Toute proche est aussi la doctrine selon laquelle toute la matière de l’univers voudrait entrer dans le corps humain et s’y trouver comme surélevée. Cette doctrine n’est-elle pas d’ailleurs développée dans le courant théosophique, par exemple chez Baader qui, toujours, double le mouvement de descente d’un mouvement d’ascension-assomption dans l’esprit.
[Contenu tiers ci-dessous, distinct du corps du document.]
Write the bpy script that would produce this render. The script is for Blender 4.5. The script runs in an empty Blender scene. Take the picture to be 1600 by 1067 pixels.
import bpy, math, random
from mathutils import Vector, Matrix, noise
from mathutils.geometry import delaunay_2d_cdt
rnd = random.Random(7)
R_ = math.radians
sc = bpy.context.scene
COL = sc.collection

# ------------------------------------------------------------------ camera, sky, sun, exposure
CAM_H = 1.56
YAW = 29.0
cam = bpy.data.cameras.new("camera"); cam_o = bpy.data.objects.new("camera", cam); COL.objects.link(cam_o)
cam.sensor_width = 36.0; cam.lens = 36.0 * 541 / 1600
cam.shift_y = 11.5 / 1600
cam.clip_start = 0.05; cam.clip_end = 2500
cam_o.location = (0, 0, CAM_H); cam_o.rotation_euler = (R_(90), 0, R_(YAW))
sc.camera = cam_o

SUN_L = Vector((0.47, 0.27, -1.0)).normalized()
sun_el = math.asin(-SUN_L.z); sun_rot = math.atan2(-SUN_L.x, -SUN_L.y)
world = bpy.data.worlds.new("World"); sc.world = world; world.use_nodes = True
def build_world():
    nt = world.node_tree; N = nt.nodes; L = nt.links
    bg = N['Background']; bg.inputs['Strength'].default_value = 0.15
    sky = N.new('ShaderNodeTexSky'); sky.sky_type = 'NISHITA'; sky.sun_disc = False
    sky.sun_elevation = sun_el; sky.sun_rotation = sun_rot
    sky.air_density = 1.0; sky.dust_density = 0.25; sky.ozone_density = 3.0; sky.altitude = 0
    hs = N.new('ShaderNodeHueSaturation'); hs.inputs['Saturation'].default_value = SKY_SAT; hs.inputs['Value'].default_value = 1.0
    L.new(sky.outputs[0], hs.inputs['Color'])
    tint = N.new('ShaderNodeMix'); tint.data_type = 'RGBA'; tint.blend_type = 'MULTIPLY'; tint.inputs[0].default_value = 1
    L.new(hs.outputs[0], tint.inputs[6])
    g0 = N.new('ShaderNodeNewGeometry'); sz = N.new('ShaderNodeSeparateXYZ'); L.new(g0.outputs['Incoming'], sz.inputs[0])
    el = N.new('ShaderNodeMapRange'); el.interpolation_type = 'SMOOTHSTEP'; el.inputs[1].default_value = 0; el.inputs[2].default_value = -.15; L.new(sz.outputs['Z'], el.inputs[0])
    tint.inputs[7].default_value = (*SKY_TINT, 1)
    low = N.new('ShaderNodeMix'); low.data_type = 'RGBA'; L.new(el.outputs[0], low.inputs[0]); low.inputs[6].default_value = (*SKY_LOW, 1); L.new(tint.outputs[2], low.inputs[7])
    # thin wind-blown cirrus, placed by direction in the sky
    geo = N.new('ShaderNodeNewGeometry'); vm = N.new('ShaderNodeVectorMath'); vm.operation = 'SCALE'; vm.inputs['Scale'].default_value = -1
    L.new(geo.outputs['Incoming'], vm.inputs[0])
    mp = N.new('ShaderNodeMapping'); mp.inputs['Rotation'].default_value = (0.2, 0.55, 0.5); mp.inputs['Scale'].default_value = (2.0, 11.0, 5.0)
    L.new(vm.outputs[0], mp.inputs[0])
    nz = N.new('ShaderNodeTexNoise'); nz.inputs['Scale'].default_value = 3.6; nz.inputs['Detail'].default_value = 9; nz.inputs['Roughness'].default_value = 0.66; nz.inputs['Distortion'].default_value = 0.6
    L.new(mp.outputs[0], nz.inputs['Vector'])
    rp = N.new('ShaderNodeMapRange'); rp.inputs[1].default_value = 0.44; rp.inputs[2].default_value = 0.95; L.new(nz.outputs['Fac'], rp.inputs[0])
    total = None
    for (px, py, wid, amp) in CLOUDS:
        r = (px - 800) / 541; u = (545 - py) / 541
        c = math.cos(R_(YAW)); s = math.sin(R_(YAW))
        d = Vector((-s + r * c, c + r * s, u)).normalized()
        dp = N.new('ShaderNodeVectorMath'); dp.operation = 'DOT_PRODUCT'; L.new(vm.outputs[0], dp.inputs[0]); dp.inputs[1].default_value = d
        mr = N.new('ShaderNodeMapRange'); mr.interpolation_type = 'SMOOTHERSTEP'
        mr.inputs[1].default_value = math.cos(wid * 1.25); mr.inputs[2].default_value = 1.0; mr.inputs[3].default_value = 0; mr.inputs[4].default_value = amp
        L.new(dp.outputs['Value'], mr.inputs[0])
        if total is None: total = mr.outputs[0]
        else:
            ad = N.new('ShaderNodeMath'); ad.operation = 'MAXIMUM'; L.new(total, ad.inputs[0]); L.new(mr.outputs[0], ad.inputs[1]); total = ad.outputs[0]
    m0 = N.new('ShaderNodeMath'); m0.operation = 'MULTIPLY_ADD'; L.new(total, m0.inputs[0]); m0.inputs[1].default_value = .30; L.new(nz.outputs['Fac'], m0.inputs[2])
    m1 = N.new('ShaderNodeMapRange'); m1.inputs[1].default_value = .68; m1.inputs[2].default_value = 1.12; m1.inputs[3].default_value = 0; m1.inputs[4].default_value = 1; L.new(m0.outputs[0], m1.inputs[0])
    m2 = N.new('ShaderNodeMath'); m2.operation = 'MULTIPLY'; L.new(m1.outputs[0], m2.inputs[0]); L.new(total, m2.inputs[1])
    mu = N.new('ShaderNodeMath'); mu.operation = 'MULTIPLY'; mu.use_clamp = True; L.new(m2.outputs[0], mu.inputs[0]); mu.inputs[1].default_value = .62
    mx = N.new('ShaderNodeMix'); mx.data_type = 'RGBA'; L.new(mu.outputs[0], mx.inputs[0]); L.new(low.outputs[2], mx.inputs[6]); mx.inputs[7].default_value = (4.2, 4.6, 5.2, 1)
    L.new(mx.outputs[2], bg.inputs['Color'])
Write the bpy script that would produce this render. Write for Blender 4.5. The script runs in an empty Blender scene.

« La chair terrestre – explique Serge Boulgakov – porte le poids de la matière et du néant, c’est-à-dire de l’inertie, de la pesanteur, de l’embonpoint. Ce mystérieux dépassement de l’idée sur la matière, nous l’observons toutes les fois que la forme des fleurs, des arbres, des herbes sort ‘de l’obscure motte’, tendant à se construire un corps, à manifester en lui sa propre idée. Cette chose même se réalise aussi dans l’art, qui illumine la matière avec l’idée. Enfin, l’homme produit cette même chose dans le travail spirituel sur lui-même, en construisant son moi supérieur, et transformant ainsi aussi son corps. Corps et matière ne sont pas en fait identiques, ainsi qu’on le pense usuellement. Le nœud de la corporéité avec la matière est une énigme, qui n’est pas moins mystérieux que le lien de l’âme avec le corps ; l’existence des idées incorporelles est donc une fiction et une abstraction : ‘nulla idea sine corpore’ [il n’y a pas d’idée sans corps]. Toute la terre est un corps en puissance ; de sa condition ‘informe et vide’ (Gn 1,2), elle se revêt continûment de la gloire des six jours de la création ; tout provient de la terre et retourne à la terre. En ce sens, la terre est le ‘champ de Dieu’, le cimetière qui garde les corps pour la résurrection et à propos de cette terre, il est dit : ‘Tu es terre et tu retourneras à la terre’ (Gn 3,19) [2] ».
La Sophia présente deux grands aspects : incréé par lequel elle s’identifie souvent au Christ, voire au Fils ou à l’Esprit ; créé par lequel elle est l’Eglise, la Mère de Dieu, Jean le Baptiste, les anges, voire l’âme du monde ou la virginité. Joignant ces deux aspects, la Sophia est le symbole de la divino-humanité.
L’Hymne Acathiste – qui est ce chant composé de 24 strophes – autant que les lettres de l’alphabet grec – par un anonyme du Ve ou Vie siècle – assume toute la création pour chanter la Theotokos. Précisément, les strophes impaires reprennent les plus belles images des Livres sacrés afin de faire l’eulogie de la Madonne, alors que les strophes paires contemplent le mystère de l’Incarnation.
Pour Sergej Bulgakov, triple est la kénose : trinitaire ; créaturelle ; christologique. La kénose du Christ est bien connue. Mais cette kénose est d’abord intratrinitaire. En effet, tout amour présente selon lui un double aspect : sacrificiel et bienheureux. Or, la Sainte Trinité est l’amour par excellence. On doit donc y trouver le sacrifice de soi, la souffrance sacrificielle, qui est la kénose. C’est là le côté tragique de l’amour. Précisément, cette kénose sacrificielle se trouve entre le Père et le fils, le Paraclet consolateur étant l’achèvement de cet amour acrificiel dans la joie. Enfin, la kénose est déjà commencée dans l’acte créateur. Elle vient de ce que l’Absolu accepte de poser à côté de soi le relatif ; or, le relatif peut en venir à ne pas le reconnaître. Dès lors, la création du monde créé devient comme l’analogue de la génération du Fils en Dieu même.
Pascal Ide
[1] S. Irénée de Lyon, Contre les hérésies, L. III, 21, 10.
[2] Sergej N. Bulgakov, La luce senza tramonto, trad. Maria Campatelli, coll. « Il mantello di Elia », Roma, Lipa, 2002, p. 294.